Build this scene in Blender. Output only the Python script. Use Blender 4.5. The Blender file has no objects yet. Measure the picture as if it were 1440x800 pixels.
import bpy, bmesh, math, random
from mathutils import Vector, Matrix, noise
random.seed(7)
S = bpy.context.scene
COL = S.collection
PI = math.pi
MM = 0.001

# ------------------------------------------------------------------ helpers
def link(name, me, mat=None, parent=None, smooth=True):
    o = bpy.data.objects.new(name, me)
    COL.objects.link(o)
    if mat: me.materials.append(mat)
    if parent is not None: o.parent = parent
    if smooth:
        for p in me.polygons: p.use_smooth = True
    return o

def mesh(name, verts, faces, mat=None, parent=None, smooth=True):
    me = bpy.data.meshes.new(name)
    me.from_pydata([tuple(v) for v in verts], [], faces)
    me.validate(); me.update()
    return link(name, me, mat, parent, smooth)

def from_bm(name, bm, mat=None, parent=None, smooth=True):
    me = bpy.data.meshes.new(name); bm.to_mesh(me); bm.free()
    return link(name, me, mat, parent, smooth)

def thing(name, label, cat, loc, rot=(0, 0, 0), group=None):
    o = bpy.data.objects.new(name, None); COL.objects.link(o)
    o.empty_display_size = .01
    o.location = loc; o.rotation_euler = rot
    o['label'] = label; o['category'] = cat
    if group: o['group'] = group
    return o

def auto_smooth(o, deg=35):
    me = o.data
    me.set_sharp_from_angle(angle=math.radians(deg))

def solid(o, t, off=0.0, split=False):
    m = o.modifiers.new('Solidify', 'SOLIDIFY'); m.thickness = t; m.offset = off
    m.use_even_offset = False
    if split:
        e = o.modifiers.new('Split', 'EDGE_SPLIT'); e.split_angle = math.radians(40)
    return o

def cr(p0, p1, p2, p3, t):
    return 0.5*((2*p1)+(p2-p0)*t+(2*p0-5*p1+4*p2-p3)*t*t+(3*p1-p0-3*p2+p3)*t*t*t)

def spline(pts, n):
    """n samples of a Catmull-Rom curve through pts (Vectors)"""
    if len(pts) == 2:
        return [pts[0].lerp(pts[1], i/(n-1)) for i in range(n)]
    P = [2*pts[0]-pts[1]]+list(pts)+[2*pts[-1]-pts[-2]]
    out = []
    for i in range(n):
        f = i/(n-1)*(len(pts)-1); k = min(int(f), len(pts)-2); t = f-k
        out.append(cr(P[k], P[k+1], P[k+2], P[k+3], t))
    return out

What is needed
Copy each line in the data that holds the word "scene".

Finished task
Build this scene in Blender. Output only the Python script. Use Blender 4.5. The Blender file has no objects yet. Measure the picture as if it were 1440x800 pixels.
S = bpy.context.scene